There was a need to increase foot traffic to Northshore on weekends during daytime and on weekdays in general. The client also wanted to encourage public interaction and engagement with the Northshore spaces.

We were asked to deliver an interdisciplinary site concept which takes a place-based approach. The site attraction had to appeal to a diverse audience, reflect the area's heritage and address ethics and sustainability.

Our solution

We developed Artainer, an art space meant to be a studio during the day and marketplace at night. This ensures site activity and presence on weekend daylight hours and throughout the weekdays.

The site would give artists a platform to produce their work and for the public to interact with their art.

We further programmed the space with different events to attract different audiences and open the space up for private hire.

To make Artainer unique and specific to Northshore, we highlight the site's heritage in the design. We had port and industrial elements to show the site's history. These elements would be made from repurposed on-site materials to be more sustainable and eco-friendly.

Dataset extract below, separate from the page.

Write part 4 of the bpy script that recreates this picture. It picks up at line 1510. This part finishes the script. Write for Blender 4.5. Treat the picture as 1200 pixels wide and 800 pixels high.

We looked at various container spaces around the world for inspiration as Artainer's main form would be made from shipping containers. This helped us when designing the structure and interior of Artainer.

We then looked at different art markets and studios for us to understand the features, needs and operations of artist spaces.


To bring the project to life, we underwent three different stages of prototyping.

At the initial phase, we did a low fidelity prototype which were basic sketches of the space and a physical model.

We then put the design into Adobe Illustrator as a mid fidelity prototype. We realise that it would not be feasible to continue prototyping in Illustrator. This is because 2D designs would not allow the viewer to visualise the space as clearly as we would like them too.

This led me to learn some 3D modelling using SketchUp with the help of my friend. I fleshed out a 3D model of Artainer combined with a video fly-through as part of our final presentation.

Lessons learnt/result

Our project was in the top six out of the 55 projects in the cohort to be presented to the clients themselves.

Team ethos was to take the project to its fullest potential and allow the viewers to visualise the concept as comprehensively as we wanted them to. I believe it was the team ethos that led us to develop a holistic concept, constantly collaborate with each other to refine the project and to learn new things to enhance the project.

Prototyping is key to allow designers to see the big picture and test the concept. We were able to identify design problems and tackle it easily once the prototypes were completed. In order to have a high quality prototype, it was necessary for us to learn new skills and collaborate with experts of the domain/software to get the job done.

Creative placemaking was a relatively foreign topic to me and I had to be open to learning the new concept and to seek feedback from my other teammates to see if I was on the right track.

It was unexpected that we would end up being the top six projects selected to present to the client at the government headquarters. Before we presented there, we received mentoring from our course coordinator, Dr Sophie McIntyre and Creative Enterprise Australia entrepreneur-in-residence, Christopher Heuer.

From their guidance, I learnt to sharpen my public speaking skills and change my approach to client presentations. Most importantly, I learnt to paint a narrative to the audience and emphasise the benefit of the concept to them.

"Yonas kicked off the pitch with enthusiasm and relatability which I enjoyed. The Artainer was a strong concept and the team did well to communicate the feel of the space using the 3D walkthrough."